Sweet Crude | John Ensor Parker + Johnny Moreno
DUMBO Arts Festival, 81 Front Street, September 24-27 2010
Brooklyn, New York

Sweet Crude is a multi-channel video installation that visually interprets the quantity of flow from the Deepwater Horizon oil spill with light and movement. This is accomplished by creating a volume with projection screens. The center projection channel contains footage of the leaking well pipe. The other sides of the volume contain a projection of light that begins at the floor and moves upward filling the volume. The rate of which the volume fills is real time, calculated by the flow rate of the oil and capacity of the volume.

Flow Rate | John Ensor Parker
10-minute video loop of the Deepwater Horizon oil leak, 2010
Two Sanyo 12,000 lumens projection units
  • DUMBO Arts Festival, Public Art Video Projection, Manhattan Bridge, Brooklyn, New York
  • The Endless Bridge, Public Art Video Projection, Curated by Leo Kuelbs, Berlin, Germany
The Flow Rate Technical Group is a group of scientists and engineers from the United States federal government, universities, and research institutions created May 19, 2010 for an official scientific based estimate of the flow of oil in the Deepwater Horizon oil spill. One of the tools provided for their analysis was high definition video of the oil/gas mixture escaping from the damaged well. With it they used particle image velocimetry analysis to estimate fluid velocity and flow volume.
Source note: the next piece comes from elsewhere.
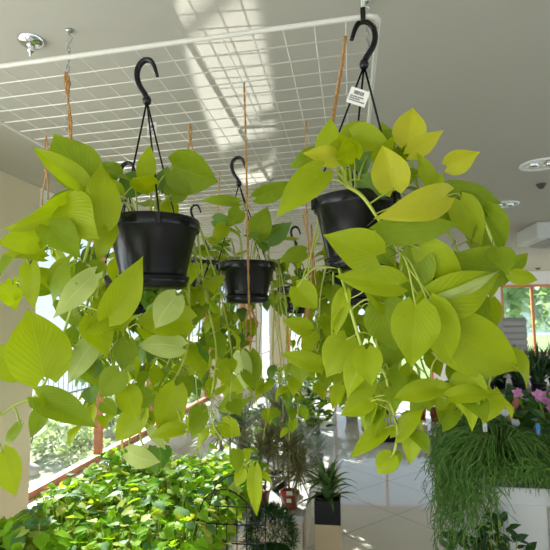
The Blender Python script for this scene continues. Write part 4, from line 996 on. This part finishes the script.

Rep. Edward J. Markey, Chair of the Select Committee on Energy Independence and Global Warming directed BP to provide footage from the site to congress, who would in turn, make it public. However, this footage was a low quality Internet feed and was the footage provided news outlets and seen throughout the world. The original high-resolution footage was provided only to the Flow Rate Technical Group and not previously available to the public.

Parker contacted members of the Flow Rate Technical Group requesting the high-resolution footage only to be denied. The scientists indicated they were not at liberty to release the footage in fear of retribution from BP. However, one member of the group made the decision to release the footage under terms that Parker maintains discretion and to not disclose the source. The scientist felt a responsibility make the documentation public and bring awareness to the severity of the situation.

Parker collaborated with New York based filmmaker Johnny Moreno to realize concepts of public art. Flow Rate and Sweet Crude explore the relationship between human beings and our understanding, as individuals and collectives, of the context in which we live. High definition footage of the recent Gulf oil leak is enlisted to re-sensitize viewers to these important issues.